- [DESCRIPTION OF THE TASK]
Exactly as written, retype the listing below, omitting the pictures.
##### GIVEN INFORMATION
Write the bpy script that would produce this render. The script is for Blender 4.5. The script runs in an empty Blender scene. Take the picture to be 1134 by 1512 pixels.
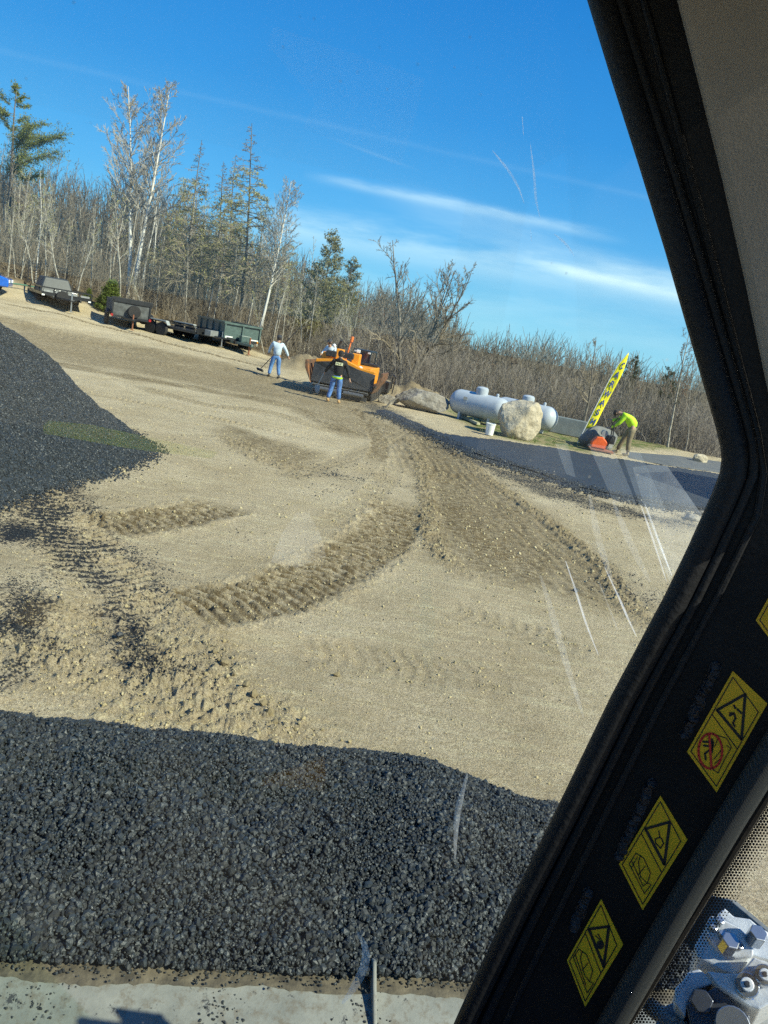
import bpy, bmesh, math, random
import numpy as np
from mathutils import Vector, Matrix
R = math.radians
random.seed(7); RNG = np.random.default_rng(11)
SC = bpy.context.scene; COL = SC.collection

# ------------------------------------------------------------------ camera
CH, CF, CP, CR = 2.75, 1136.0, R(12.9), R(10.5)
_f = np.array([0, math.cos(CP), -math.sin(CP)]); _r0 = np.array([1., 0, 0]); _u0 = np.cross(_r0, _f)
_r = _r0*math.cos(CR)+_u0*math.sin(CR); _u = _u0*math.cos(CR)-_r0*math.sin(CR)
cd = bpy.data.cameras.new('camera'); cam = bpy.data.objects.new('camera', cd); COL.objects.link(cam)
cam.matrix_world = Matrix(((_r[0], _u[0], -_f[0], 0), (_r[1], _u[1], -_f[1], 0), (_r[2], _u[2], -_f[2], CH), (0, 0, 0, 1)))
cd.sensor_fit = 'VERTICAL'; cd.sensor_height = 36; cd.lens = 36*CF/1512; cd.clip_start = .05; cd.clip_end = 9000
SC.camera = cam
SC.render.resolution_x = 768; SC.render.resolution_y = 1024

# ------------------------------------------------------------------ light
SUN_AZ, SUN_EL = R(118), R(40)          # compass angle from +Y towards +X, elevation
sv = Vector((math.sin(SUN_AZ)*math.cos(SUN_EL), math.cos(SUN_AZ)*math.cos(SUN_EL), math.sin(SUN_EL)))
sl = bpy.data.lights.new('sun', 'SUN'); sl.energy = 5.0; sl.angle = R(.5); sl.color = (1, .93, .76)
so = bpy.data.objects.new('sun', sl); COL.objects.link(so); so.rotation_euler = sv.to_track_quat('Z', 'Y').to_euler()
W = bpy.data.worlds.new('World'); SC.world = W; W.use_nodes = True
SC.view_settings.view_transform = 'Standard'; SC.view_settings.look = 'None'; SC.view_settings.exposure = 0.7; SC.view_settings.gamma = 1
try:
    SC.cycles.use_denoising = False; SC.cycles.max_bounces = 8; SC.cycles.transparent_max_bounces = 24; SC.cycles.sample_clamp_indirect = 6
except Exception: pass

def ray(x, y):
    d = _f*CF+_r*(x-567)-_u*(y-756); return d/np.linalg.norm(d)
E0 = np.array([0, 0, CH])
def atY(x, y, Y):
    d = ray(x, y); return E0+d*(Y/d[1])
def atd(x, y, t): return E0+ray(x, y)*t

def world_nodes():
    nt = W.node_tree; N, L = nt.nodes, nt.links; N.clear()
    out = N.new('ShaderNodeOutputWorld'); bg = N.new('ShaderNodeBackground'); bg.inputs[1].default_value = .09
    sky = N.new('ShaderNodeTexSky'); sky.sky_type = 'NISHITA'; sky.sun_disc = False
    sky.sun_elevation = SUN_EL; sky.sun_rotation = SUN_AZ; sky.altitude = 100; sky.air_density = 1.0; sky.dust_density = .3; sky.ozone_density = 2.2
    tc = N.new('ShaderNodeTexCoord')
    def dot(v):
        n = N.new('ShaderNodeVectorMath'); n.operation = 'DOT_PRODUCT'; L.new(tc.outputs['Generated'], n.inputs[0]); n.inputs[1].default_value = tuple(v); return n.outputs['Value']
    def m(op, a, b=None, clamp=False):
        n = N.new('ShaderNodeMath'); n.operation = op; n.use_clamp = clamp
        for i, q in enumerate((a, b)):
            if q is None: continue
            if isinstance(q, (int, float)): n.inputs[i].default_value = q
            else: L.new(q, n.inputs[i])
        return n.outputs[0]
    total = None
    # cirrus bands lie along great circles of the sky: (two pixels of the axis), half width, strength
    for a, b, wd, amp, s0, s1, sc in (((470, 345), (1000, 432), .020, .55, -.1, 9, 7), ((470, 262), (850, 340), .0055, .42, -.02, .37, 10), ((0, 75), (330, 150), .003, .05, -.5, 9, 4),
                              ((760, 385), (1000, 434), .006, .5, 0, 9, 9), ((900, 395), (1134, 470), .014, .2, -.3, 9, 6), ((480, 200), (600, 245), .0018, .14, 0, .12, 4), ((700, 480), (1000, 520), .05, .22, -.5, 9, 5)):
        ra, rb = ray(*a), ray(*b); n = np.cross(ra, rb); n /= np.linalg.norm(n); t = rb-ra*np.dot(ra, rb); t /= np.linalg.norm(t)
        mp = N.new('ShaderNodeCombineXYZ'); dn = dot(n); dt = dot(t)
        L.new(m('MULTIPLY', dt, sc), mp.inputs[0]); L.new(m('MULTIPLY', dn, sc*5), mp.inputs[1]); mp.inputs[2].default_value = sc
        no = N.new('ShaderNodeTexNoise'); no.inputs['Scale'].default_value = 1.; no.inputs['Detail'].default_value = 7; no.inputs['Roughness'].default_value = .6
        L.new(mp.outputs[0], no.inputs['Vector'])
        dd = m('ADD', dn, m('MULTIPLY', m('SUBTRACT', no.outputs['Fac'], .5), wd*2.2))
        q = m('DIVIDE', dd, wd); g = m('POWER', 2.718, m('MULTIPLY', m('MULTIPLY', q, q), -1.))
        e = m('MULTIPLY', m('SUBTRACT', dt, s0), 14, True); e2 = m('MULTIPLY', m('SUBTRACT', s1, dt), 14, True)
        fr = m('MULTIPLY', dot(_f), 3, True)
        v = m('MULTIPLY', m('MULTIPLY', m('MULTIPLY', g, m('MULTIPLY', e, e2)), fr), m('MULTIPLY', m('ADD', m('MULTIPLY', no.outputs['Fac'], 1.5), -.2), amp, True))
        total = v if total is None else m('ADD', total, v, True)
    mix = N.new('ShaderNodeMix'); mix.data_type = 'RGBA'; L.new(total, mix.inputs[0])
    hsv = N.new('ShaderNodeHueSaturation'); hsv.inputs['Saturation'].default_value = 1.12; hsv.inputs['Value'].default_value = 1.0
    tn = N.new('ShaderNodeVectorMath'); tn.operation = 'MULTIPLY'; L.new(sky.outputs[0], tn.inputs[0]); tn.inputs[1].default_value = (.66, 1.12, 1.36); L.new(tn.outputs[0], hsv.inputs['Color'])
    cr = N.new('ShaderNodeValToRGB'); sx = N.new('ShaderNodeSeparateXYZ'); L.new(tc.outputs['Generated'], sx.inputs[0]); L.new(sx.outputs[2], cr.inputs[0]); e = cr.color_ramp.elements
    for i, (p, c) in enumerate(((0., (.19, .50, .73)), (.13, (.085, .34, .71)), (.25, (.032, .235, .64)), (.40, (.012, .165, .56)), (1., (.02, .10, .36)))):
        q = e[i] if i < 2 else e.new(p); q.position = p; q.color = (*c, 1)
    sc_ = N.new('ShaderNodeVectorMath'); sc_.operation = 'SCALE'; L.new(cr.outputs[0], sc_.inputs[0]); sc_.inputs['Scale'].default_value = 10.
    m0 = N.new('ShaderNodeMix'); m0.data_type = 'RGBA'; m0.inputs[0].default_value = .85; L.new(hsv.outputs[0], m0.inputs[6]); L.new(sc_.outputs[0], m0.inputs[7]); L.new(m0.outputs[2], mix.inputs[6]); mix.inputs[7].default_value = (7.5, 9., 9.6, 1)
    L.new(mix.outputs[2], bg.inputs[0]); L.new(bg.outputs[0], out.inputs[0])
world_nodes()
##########
- [FINISHED EXERCISE]
Write the bpy script that would produce this render. The script is for Blender 4.5. The script runs in an empty Blender scene. Take the picture to be 1134 by 1512 pixels.
import bpy, bmesh, math, random
import numpy as np
from mathutils import Vector, Matrix
R = math.radians
random.seed(7); RNG = np.random.default_rng(11)
SC = bpy.context.scene; COL = SC.collection

# ------------------------------------------------------------------ camera
CH, CF, CP, CR = 2.75, 1136.0, R(12.9), R(10.5)
_f = np.array([0, math.cos(CP), -math.sin(CP)]); _r0 = np.array([1., 0, 0]); _u0 = np.cross(_r0, _f)
_r = _r0*math.cos(CR)+_u0*math.sin(CR); _u = _u0*math.cos(CR)-_r0*math.sin(CR)
cd = bpy.data.cameras.new('camera'); cam = bpy.data.objects.new('camera', cd); COL.objects.link(cam)
cam.matrix_world = Matrix(((_r[0], _u[0], -_f[0], 0), (_r[1], _u[1], -_f[1], 0), (_r[2], _u[2], -_f[2], CH), (0, 0, 0, 1)))
cd.sensor_fit = 'VERTICAL'; cd.sensor_height = 36; cd.lens = 36*CF/1512; cd.clip_start = .05; cd.clip_end = 9000
SC.camera = cam
SC.render.resolution_x = 768; SC.render.resolution_y = 1024

# ------------------------------------------------------------------ light
SUN_AZ, SUN_EL = R(118), R(40)          # compass angle from +Y towards +X, elevation
sv = Vector((math.sin(SUN_AZ)*math.cos(SUN_EL), math.cos(SUN_AZ)*math.cos(SUN_EL), math.sin(SUN_EL)))
sl = bpy.data.lights.new('sun', 'SUN'); sl.energy = 5.0; sl.angle = R(.5); sl.color = (1, .93, .76)
so = bpy.data.objects.new('sun', sl); COL.objects.link(so); so.rotation_euler = sv.to_track_quat('Z', 'Y').to_euler()
W = bpy.data.worlds.new('World'); SC.world = W; W.use_nodes = True
SC.view_settings.view_transform = 'Standard'; SC.view_settings.look = 'None'; SC.view_settings.exposure = 0.7; SC.view_settings.gamma = 1
try:
    SC.cycles.use_denoising = False; SC.cycles.max_bounces = 8; SC.cycles.transparent_max_bounces = 24; SC.cycles.sample_clamp_indirect = 6
except Exception: pass

def ray(x, y):
    d = _f*CF+_r*(x-567)-_u*(y-756); return d/np.linalg.norm(d)
E0 = np.array([0, 0, CH])
def atY(x, y, Y):
    d = ray(x, y); return E0+d*(Y/d[1])
def atd(x, y, t): return E0+ray(x, y)*t

def world_nodes():
    nt = W.node_tree; N, L = nt.nodes, nt.links; N.clear()
    out = N.new('ShaderNodeOutputWorld'); bg = N.new('ShaderNodeBackground'); bg.inputs[1].default_value = .09
    sky = N.new('ShaderNodeTexSky'); sky.sky_type = 'NISHITA'; sky.sun_disc = False
    sky.sun_elevation = SUN_EL; sky.sun_rotation = SUN_AZ; sky.altitude = 100; sky.air_density = 1.0; sky.dust_density = .3; sky.ozone_density = 2.2
    tc = N.new('ShaderNodeTexCoord')
    def dot(v):
        n = N.new('ShaderNodeVectorMath'); n.operation = 'DOT_PRODUCT'; L.new(tc.outputs['Generated'], n.inputs[0]); n.inputs[1].default_value = tuple(v); return n.outputs['Value']
    def m(op, a, b=None, clamp=False):
        n = N.new('ShaderNodeMath'); n.operation = op; n.use_clamp = clamp
        for i, q in enumerate((a, b)):
            if q is None: continue
            if isinstance(q, (int, float)): n.inputs[i].default_value = q
            else: L.new(q, n.inputs[i])
        return n.outputs[0]
    total = None
    # cirrus bands lie along great circles of the sky: (two pixels of the axis), half width, strength
    for a, b, wd, amp, s0, s1, sc in (((470, 345), (1000, 432), .020, .55, -.1, 9, 7), ((470, 262), (850, 340), .0055, .42, -.02, .37, 10), ((0, 75), (330, 150), .003, .05, -.5, 9, 4),
                              ((760, 385), (1000, 434), .006, .5, 0, 9, 9), ((900, 395), (1134, 470), .014, .2, -.3, 9, 6), ((480, 200), (600, 245), .0018, .14, 0, .12, 4), ((700, 480), (1000, 520), .05, .22, -.5, 9, 5)):
        ra, rb = ray(*a), ray(*b); n = np.cross(ra, rb); n /= np.linalg.norm(n); t = rb-ra*np.dot(ra, rb); t /= np.linalg.norm(t)
        mp = N.new('ShaderNodeCombineXYZ'); dn = dot(n); dt = dot(t)
        L.new(m('MULTIPLY', dt, sc), mp.inputs[0]); L.new(m('MULTIPLY', dn, sc*5), mp.inputs[1]); mp.inputs[2].default_value = sc
        no = N.new('ShaderNodeTexNoise'); no.inputs['Scale'].default_value = 1.; no.inputs['Detail'].default_value = 7; no.inputs['Roughness'].default_value = .6
        L.new(mp.outputs[0], no.inputs['Vector'])
        dd = m('ADD', dn, m('MULTIPLY', m('SUBTRACT', no.outputs['Fac'], .5), wd*2.2))
        q = m('DIVIDE', dd, wd); g = m('POWER', 2.718, m('MULTIPLY', m('MULTIPLY', q, q), -1.))
        e = m('MULTIPLY', m('SUBTRACT', dt, s0), 14, True); e2 = m('MULTIPLY', m('SUBTRACT', s1, dt), 14, True)
        fr = m('MULTIPLY', dot(_f), 3, True)
        v = m('MULTIPLY', m('MULTIPLY', m('MULTIPLY', g, m('MULTIPLY', e, e2)), fr), m('MULTIPLY', m('ADD', m('MULTIPLY', no.outputs['Fac'], 1.5), -.2), amp, True))
        total = v if total is None else m('ADD', total, v, True)
    mix = N.new('ShaderNodeMix'); mix.data_type = 'RGBA'; L.new(total, mix.inputs[0])
    hsv = N.new('ShaderNodeHueSaturation'); hsv.inputs['Saturation'].default_value = 1.12; hsv.inputs['Value'].default_value = 1.0
    tn = N.new('ShaderNodeVectorMath'); tn.operation = 'MULTIPLY'; L.new(sky.outputs[0], tn.inputs[0]); tn.inputs[1].default_value = (.66, 1.12, 1.36); L.new(tn.outputs[0], hsv.inputs['Color'])
    cr = N.new('ShaderNodeValToRGB'); sx = N.new('ShaderNodeSeparateXYZ'); L.new(tc.outputs['Generated'], sx.inputs[0]); L.new(sx.outputs[2], cr.inputs[0]); e = cr.color_ramp.elements
    for i, (p, c) in enumerate(((0., (.19, .50, .73)), (.13, (.085, .34, .71)), (.25, (.032, .235, .64)), (.40, (.012, .165, .56)), (1., (.02, .10, .36)))):
        q = e[i] if i < 2 else e.new(p); q.position = p; q.color = (*c, 1)
    sc_ = N.new('ShaderNodeVectorMath'); sc_.operation = 'SCALE'; L.new(cr.outputs[0], sc_.inputs[0]); sc_.inputs['Scale'].default_value = 10.
    m0 = N.new('ShaderNodeMix'); m0.data_type = 'RGBA'; m0.inputs[0].default_value = .85; L.new(hsv.outputs[0], m0.inputs[6]); L.new(sc_.outputs[0], m0.inputs[7]); L.new(m0.outputs[2], mix.inputs[6]); mix.inputs[7].default_value = (7.5, 9., 9.6, 1)
    L.new(mix.outputs[2], bg.inputs[0]); L.new(bg.outputs[0], out.inputs[0])
world_nodes()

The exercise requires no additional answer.